English
Leon Trotsky
The Transitional Program: The Death Agony of Capitalism and the Tasks of the Fourth International

“Business Secrets” and Workers’ Control of Industry

Liberal capitalism, based upon competition and free trade, has completely receded into the past. Its successor, monopolistic capitalism not only does not mitigate the anarchy of the market, but on the contrary imparts to it a particularly convulsive character. The necessity of “controlling” economy, of placing state “guidance” over industry and of “planning” is today recognized—at least in words—by almost all current bourgeois and petty bourgeois tendencies, from fascist to Social Democratic. With the fascists, it is manly a question of “planned” plundering of the people for military purposes. The Social Democrats prepare to drain the ocean of anarchy with spoonfuls of bureaucratic “planning.” Engineers and professors write articles about “technocracy.” In their cowardly experiments in “regulation,” democratic governments run head-on into the invincible sabotage of big capital.

The actual relationship existing between the exploiters and the democratic “controllers” is best characterized by the fact that the gentlemen “reformers” stop short in pious trepidation before the threshold of the trusts and their business “secrets.” Here the principle of “non-interference” with business dominates. The accounts kept between the individual capitalist and society remain the secret of the capitalist: they are not the concern of society. The motivation offered for the principle of business “secrets” is ostensibly, as in the epoch of liberal capitalism, that of free competition.” In reality, the trusts keep no secrets from one another. The business secrets of the present epoch are part of a persistent plot of monopoly capitalism against the interests of society. Projects for limiting the autocracy of “economic royalists” will continue to be pathetic farces as long as private owners of the social means of production can hide from producers and consumers the machinations of exploitation, robbery and fraud.

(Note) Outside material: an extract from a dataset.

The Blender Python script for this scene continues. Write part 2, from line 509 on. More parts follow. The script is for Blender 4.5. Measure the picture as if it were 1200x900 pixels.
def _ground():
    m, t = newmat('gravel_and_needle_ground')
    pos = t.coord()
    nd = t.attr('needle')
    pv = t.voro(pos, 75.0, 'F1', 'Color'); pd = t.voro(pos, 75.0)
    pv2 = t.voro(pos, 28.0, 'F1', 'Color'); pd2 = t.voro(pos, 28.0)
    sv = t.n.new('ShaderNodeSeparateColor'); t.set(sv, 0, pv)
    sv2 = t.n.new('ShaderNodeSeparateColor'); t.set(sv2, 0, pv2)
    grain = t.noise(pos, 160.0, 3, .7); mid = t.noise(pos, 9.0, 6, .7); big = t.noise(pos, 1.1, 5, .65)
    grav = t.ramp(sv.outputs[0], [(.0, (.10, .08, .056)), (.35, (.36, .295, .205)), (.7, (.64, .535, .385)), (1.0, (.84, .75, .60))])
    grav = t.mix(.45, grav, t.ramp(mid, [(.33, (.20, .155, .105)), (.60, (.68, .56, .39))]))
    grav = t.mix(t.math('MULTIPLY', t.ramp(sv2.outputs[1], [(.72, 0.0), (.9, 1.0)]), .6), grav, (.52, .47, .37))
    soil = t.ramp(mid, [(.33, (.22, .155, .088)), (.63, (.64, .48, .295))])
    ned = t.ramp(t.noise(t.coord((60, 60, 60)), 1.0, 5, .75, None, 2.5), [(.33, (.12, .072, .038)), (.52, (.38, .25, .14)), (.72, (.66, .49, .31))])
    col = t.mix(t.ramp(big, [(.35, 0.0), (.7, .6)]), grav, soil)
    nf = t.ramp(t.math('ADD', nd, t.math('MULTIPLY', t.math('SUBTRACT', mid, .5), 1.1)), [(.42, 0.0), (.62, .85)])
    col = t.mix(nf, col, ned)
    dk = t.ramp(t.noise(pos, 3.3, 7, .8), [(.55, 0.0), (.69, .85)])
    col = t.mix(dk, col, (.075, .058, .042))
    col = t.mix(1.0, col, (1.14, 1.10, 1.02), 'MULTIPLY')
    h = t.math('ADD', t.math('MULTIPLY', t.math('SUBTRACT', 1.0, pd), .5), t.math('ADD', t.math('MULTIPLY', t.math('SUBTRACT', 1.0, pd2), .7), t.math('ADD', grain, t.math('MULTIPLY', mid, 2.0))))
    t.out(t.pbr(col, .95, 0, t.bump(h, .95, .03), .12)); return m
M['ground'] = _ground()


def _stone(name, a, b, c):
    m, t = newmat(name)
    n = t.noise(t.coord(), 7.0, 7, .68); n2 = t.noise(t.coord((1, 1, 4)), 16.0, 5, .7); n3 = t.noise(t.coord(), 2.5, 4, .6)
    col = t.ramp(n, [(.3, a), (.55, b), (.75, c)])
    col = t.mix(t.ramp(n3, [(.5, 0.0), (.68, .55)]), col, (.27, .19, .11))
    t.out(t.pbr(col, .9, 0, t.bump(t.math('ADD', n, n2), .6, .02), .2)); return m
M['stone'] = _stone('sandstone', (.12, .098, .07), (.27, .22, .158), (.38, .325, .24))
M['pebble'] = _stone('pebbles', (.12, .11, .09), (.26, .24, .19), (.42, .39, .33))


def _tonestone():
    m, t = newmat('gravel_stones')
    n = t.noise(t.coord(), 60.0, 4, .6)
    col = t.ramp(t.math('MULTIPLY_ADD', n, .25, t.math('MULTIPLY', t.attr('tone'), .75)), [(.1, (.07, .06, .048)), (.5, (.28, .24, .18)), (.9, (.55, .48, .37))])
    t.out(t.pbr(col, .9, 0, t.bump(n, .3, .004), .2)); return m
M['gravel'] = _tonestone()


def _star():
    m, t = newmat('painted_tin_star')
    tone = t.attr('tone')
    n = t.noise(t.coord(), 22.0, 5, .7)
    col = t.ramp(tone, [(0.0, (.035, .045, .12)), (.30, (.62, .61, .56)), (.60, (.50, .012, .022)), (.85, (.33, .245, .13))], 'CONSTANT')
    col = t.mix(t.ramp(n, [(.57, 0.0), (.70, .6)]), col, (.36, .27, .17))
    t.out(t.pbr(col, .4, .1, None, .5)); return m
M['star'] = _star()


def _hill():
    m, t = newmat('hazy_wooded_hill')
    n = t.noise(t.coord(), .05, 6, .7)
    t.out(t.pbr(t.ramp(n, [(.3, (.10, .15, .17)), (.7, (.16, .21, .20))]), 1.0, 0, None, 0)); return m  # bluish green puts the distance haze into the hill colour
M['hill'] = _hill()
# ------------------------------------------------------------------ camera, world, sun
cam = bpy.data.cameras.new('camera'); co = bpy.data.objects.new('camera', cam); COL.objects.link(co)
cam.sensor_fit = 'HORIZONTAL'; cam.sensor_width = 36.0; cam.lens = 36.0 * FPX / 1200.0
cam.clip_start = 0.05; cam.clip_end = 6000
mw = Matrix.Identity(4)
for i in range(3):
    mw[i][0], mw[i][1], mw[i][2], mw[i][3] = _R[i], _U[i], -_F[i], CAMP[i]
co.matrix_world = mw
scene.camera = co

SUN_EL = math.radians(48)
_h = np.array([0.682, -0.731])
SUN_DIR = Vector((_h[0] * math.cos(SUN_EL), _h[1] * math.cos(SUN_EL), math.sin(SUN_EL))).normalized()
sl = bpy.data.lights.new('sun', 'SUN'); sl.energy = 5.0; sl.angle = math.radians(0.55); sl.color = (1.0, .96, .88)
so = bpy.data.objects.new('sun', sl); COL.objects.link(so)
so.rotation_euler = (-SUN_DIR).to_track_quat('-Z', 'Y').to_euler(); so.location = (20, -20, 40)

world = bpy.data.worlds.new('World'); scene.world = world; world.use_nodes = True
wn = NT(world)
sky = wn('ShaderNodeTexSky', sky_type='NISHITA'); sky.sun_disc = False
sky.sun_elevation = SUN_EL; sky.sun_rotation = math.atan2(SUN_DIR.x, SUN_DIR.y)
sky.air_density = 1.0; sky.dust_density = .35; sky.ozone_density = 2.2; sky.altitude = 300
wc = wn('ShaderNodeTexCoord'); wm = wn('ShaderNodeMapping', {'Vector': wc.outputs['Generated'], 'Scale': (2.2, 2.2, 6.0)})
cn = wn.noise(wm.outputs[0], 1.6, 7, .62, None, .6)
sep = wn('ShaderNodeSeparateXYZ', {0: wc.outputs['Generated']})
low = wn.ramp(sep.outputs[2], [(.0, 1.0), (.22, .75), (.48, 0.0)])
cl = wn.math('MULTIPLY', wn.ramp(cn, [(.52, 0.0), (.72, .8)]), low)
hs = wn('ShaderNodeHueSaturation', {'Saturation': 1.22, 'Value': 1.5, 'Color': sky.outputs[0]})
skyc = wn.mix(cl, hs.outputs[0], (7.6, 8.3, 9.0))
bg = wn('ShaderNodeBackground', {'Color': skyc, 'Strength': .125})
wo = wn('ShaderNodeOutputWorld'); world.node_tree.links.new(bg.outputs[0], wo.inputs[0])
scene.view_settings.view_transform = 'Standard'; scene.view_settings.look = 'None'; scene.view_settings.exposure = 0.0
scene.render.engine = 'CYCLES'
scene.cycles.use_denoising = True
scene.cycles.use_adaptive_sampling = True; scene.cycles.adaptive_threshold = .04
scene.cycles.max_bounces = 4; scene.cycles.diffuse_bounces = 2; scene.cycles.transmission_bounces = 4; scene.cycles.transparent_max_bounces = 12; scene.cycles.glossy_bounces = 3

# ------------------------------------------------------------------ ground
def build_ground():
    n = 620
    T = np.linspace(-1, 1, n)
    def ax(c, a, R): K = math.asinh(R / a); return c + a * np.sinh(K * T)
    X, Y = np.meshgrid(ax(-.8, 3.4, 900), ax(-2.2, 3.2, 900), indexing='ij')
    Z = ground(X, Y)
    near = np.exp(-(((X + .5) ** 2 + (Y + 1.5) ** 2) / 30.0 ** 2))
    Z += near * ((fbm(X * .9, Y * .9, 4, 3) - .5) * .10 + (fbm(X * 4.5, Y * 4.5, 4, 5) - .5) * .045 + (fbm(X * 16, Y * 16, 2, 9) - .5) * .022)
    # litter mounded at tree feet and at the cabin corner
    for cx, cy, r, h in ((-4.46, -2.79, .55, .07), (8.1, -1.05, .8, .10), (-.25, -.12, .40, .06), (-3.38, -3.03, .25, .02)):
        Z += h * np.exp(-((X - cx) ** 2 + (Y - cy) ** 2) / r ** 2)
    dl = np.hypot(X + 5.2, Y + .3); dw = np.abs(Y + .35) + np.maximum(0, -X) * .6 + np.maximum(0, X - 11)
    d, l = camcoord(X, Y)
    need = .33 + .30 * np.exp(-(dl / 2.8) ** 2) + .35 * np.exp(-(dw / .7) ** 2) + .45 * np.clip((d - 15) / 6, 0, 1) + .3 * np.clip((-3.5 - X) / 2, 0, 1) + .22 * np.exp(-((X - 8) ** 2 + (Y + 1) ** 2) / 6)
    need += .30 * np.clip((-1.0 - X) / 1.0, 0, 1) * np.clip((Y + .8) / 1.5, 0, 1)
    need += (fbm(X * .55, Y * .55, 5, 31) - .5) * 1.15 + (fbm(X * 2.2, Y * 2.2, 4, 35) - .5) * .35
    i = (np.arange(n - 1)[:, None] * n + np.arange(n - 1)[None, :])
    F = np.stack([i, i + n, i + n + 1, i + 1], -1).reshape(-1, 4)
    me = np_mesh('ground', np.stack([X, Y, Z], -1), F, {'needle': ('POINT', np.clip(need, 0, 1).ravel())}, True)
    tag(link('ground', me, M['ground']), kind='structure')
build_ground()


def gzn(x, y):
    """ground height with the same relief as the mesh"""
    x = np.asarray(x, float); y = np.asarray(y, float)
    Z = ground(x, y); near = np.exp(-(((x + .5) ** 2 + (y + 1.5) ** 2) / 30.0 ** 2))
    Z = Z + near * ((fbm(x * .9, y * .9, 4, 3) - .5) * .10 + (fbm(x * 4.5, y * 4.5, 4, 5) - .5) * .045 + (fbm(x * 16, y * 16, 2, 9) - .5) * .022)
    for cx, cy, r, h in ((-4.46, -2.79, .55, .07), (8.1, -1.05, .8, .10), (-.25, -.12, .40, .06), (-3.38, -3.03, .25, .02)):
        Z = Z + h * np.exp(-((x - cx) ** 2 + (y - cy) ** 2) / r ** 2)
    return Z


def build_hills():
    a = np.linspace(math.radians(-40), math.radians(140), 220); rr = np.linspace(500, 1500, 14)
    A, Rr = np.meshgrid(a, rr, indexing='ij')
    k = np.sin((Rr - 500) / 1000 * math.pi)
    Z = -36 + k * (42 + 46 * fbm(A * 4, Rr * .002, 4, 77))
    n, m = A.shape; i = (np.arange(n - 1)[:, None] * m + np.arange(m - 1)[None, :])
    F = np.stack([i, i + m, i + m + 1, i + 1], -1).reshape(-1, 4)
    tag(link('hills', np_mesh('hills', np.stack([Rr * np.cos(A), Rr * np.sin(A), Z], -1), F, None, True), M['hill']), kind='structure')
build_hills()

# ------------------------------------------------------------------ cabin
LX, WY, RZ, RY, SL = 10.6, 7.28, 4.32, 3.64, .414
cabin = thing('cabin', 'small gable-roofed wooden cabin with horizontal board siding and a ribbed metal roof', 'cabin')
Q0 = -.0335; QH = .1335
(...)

The abolition of “business secrets” is the first step toward actual control of industry.

Workers no less than capitalists have the right to know the “secrets” of the factory, of the trust, of the whole branch of industry, of the national economy as a whole. First and foremost, banks, heavy industry and centralized transport should be placed under an observation glass.

The immediate tasks of workers’ control should be to explain the debits and credits of society, beginning with individual business undertakings; to determine the actual share of the national income appropriated by individual capitalists and by the exploiters as a whole; to expose the behind-the-scenes deals and swindles of banks and trusts; finally, to reveal to all members of society that unconscionable squandering of human labor which is the result of capitalist anarchy and the naked pursuit of profits.

No office holder of the bourgeois state is in a position to carry out this work, no matter with how great authority one would wish to endow him. All the world was witness to the impotence of President Roosevelt and Premier Blum against the plottings of the “60” or “200 Families” of their respective nations. To break the resistance of the exploiters, the mass pressure of the proletariat is necessary. Only factory committees can bring about real control of production, calling in—as consultants but not as “technocrats”—specialists sincerely devoted to the people: accountants, statisticians, engineers, scientists, etc.

The struggle against unemployment is not to be considered without the calling for a broad and bold organization of public works. But public works can have a continuous and progressive significance for society, as for the unemployed themselves, only when they are made part of a general plan worked out to cover a considerable number of years. Within the framework of this plan, the workers would demand resumption, as public utilities, of work in private businesses closed as a result of the crisis. Workers’ control in such case: would be replaced by direct workers’ management.

The working out of even the most elementary economic plan—from the point of view of the exploited, not the exploiters—is impossible without workers’ control, that is, without the penetration of the workers’ eye into all open and concealed springs of capitalist economy. Committees representing individual business enterprises should meet at conference to choose corresponding committees of trusts, whole branches of industry, economic regions and finally, of national industry as a whole. Thus, workers’ control becomes a school for planned economy. On the basis of the experience of control, the proletariat will prepare itself for direct management of nationalized industry when the hour for that eventuality strikes.

To those capitalists, mainly of the lower and middle strata, who of their own accord sometimes offer to throw open their books to the workers—usually to demonstrate the necessity of lowering wages—the workers answer that they are not interested in the bookkeeping of individual bankrupts or semi-bankrupts but in the account ledgers of all exploiters as a whole. The workers cannot and do not wish to accommodate the level of their living conditions to the exigencies of individual capitalists, themselves victims of their own regime. The task is one of reorganizing the whole system of production and distribution on a more dignified and workable basis if the abolition of business secrets be a necessary condition to workers’ control, then control is the first step along the road to the socialist guidance of economy.